Que não nos esqueçamos: ele passará o comando da PGR, na próxima segunda, a Raquel Dodge — que não é sua aliada. Daí por que indago: poderia arriscar que ela desse encaminhamento mais severo à apuração sobre a bizarria em que consiste o contrato de colaboração dos Batista etc.? Poderia arriscar ver sua substituta dar à investigação sobre as origens e a cronologia do acordo — sobre as relações entre Janot e Miller, e deste com Joesley e Saud — o mesmo peso dado ao pedido de prisão dos açougueiros? A resposta é não. Ainda assim, insiste em se comportar como se a PGR fosse acabar ao fim de seu mandato — modo típico de indivíduo cuja ascensão tem como escada o rebaixamento da instituição que representa. Objetivamente, entretanto, desde que se ouviu o conteúdo da gravação em que Joesley e Saud se referem ao trato com o MPF como instrumento para a realização de negócios, tudo quanto Janot fizesse estaria sob suspeita, seria enfraquecido e só teria algum efeito se para a narrativa desesperada com a qual tenta não ser incriminado — o que resultaria em impacto deletério sobre os interesses do Brasil.

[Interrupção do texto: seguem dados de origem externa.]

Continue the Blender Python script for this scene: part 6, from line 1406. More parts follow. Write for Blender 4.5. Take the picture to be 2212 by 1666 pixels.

Isso serve — acima de tudo — para as denúncias que apresentou a partir de então. Ou haverá outra forma de se encarar, por exemplo, a que lançou contra os petistas e por que só agora? — senão como um favor a Lula, Dilma etc.?  Esse é o lugar ao qual seu — sou generoso — projeto de poder levou a PGR. A novidade é que, antes do que se imaginava, ele também encontrou seu lugar, sua nota de rodapé, na história — a forma como o maior inimigo da Lava-Jato será lembrado ainda em 2017: Janot do Joesley.